** What is required **
Pull out all lines from the listing below in which the word "that" appears.

** Records shown **
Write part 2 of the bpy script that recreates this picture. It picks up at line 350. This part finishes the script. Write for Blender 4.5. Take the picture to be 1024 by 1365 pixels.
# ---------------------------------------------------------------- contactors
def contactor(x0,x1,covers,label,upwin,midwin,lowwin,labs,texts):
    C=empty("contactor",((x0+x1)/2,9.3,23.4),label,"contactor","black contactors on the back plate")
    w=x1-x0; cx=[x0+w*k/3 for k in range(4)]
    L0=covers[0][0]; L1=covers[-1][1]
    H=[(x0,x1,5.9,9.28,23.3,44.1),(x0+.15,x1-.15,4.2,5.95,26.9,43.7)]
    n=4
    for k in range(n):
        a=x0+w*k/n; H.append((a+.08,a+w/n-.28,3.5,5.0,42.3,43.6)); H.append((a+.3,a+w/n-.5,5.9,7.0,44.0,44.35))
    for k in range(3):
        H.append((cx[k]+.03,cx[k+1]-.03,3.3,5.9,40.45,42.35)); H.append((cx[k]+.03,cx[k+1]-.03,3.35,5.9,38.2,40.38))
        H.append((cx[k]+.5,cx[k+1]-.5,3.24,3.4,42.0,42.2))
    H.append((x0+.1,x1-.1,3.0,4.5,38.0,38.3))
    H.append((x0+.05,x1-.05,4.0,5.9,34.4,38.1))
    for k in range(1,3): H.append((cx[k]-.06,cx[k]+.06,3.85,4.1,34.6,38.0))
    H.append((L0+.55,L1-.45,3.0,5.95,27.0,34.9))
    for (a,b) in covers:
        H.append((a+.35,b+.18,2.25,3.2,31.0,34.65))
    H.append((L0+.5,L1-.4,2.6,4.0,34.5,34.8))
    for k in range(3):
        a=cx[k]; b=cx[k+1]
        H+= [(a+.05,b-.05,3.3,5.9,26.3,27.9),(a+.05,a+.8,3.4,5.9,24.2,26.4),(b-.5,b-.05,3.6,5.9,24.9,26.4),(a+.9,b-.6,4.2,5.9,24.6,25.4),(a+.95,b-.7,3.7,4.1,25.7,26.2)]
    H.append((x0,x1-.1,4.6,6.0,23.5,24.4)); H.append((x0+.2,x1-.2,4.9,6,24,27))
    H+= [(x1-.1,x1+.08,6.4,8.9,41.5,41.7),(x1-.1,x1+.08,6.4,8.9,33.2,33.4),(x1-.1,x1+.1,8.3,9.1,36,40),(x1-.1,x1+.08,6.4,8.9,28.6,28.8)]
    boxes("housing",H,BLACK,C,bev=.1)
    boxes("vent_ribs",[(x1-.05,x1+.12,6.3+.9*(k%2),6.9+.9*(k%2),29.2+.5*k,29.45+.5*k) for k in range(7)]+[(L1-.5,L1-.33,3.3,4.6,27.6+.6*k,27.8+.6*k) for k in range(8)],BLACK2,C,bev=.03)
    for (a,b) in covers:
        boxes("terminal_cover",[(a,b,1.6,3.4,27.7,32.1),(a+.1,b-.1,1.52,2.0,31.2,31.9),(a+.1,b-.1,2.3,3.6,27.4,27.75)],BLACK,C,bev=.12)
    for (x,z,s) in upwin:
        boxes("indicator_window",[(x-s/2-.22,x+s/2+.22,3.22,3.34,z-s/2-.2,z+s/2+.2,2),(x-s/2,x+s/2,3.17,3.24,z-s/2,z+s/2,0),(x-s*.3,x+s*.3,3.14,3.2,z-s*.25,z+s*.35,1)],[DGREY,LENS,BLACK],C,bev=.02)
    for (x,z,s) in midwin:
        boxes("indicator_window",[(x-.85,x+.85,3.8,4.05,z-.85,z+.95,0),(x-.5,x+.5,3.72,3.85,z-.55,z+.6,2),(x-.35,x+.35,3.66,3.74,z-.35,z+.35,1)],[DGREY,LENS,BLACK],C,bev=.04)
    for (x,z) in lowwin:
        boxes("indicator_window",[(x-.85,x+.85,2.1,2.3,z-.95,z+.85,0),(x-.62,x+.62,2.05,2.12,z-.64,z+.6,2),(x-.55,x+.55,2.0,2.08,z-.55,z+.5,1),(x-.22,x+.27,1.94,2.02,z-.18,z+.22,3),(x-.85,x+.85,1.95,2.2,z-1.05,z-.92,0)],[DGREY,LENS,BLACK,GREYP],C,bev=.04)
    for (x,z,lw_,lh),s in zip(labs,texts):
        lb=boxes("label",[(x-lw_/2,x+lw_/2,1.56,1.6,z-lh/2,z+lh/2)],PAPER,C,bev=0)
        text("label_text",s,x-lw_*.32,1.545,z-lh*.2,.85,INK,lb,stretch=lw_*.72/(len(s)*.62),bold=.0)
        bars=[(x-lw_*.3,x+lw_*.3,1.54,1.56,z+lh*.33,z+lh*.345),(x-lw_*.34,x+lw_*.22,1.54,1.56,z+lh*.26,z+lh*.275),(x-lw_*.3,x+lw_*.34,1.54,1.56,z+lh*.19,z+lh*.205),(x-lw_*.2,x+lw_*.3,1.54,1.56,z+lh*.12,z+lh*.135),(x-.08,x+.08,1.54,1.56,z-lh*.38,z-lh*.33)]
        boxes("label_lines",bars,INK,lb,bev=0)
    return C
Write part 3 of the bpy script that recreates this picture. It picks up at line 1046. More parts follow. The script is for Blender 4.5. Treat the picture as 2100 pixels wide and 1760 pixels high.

** Response to the exercise **
Write part 2 of the bpy script that recreates this picture. It picks up at line 350. This part finishes the script. Write for Blender 4.5. Take the picture to be 1024 by 1365 pixels.
Write part 3 of the bpy script that recreates this picture. It picks up at line 1046. More parts follow. The script is for Blender 4.5. Treat the picture as 2100 pixels wide and 1760 pixels high.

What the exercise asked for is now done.